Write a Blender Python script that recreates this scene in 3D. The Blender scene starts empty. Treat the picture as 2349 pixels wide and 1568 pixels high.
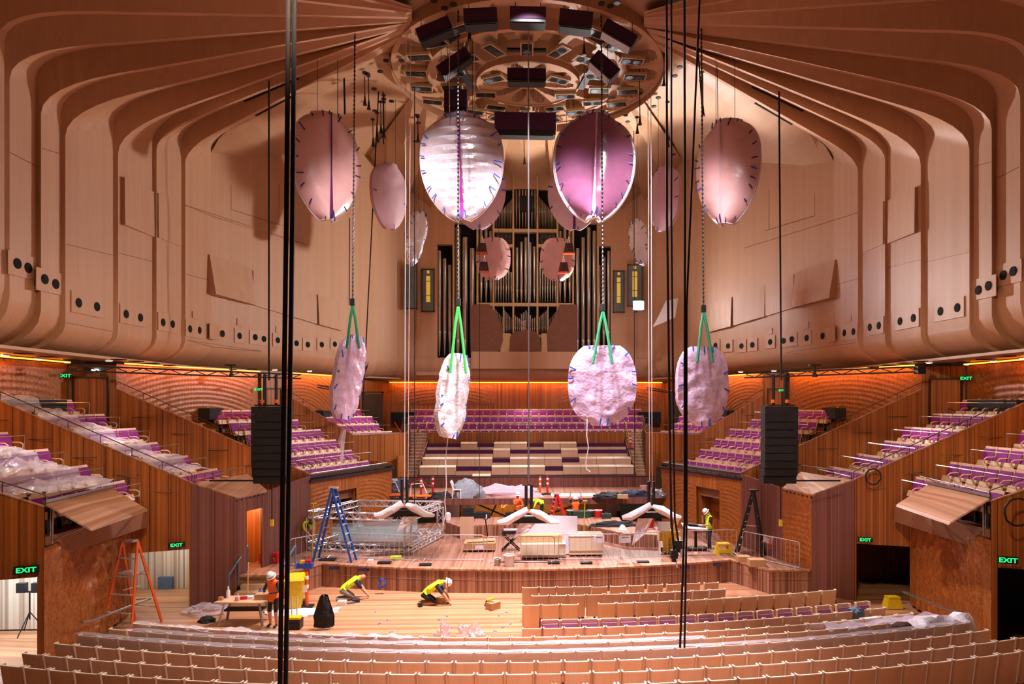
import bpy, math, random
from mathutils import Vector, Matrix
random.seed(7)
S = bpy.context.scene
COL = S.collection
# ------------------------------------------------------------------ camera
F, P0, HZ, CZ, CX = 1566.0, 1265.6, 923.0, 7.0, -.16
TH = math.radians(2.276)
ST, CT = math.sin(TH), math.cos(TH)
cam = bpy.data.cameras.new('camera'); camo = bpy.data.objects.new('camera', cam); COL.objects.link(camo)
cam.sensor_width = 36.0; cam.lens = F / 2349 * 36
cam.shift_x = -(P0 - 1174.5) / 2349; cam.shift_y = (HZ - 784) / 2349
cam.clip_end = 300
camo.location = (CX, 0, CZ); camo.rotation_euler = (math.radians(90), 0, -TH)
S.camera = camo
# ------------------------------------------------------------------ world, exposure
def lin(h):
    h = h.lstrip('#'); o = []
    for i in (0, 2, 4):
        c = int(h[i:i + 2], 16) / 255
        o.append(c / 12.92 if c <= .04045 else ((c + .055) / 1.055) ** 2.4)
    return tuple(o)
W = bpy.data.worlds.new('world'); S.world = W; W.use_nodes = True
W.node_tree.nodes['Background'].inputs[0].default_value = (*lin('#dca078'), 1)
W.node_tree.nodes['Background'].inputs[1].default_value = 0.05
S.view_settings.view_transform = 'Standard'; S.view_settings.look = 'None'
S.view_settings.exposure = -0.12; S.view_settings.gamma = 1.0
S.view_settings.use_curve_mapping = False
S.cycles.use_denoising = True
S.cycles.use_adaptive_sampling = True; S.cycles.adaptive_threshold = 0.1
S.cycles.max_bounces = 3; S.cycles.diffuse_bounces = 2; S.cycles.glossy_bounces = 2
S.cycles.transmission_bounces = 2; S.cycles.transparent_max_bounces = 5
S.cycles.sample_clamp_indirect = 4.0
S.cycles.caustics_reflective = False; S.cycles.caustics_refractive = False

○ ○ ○

■ REQUIREMENT
Repeat all the data as it stands, dropping any images it holds.

■ TASK RESULT
Write a Blender Python script that recreates this scene in 3D. The Blender scene starts empty. Treat the picture as 2349 pixels wide and 1568 pixels high.
import bpy, math, random
from mathutils import Vector, Matrix
random.seed(7)
S = bpy.context.scene
COL = S.collection
# ------------------------------------------------------------------ camera
F, P0, HZ, CZ, CX = 1566.0, 1265.6, 923.0, 7.0, -.16
TH = math.radians(2.276)
ST, CT = math.sin(TH), math.cos(TH)
cam = bpy.data.cameras.new('camera'); camo = bpy.data.objects.new('camera', cam); COL.objects.link(camo)
cam.sensor_width = 36.0; cam.lens = F / 2349 * 36
cam.shift_x = -(P0 - 1174.5) / 2349; cam.shift_y = (HZ - 784) / 2349
cam.clip_end = 300
camo.location = (CX, 0, CZ); camo.rotation_euler = (math.radians(90), 0, -TH)
S.camera = camo
# ------------------------------------------------------------------ world, exposure
def lin(h):
    h = h.lstrip('#'); o = []
    for i in (0, 2, 4):
        c = int(h[i:i + 2], 16) / 255
        o.append(c / 12.92 if c <= .04045 else ((c + .055) / 1.055) ** 2.4)
    return tuple(o)
W = bpy.data.worlds.new('world'); S.world = W; W.use_nodes = True
W.node_tree.nodes['Background'].inputs[0].default_value = (*lin('#dca078'), 1)
W.node_tree.nodes['Background'].inputs[1].default_value = 0.05
S.view_settings.view_transform = 'Standard'; S.view_settings.look = 'None'
S.view_settings.exposure = -0.12; S.view_settings.gamma = 1.0
S.view_settings.use_curve_mapping = False
S.cycles.use_denoising = True
S.cycles.use_adaptive_sampling = True; S.cycles.adaptive_threshold = 0.1
S.cycles.max_bounces = 3; S.cycles.diffuse_bounces = 2; S.cycles.glossy_bounces = 2
S.cycles.transmission_bounces = 2; S.cycles.transparent_max_bounces = 5
S.cycles.sample_clamp_indirect = 4.0
S.cycles.caustics_reflective = False; S.cycles.caustics_refractive = False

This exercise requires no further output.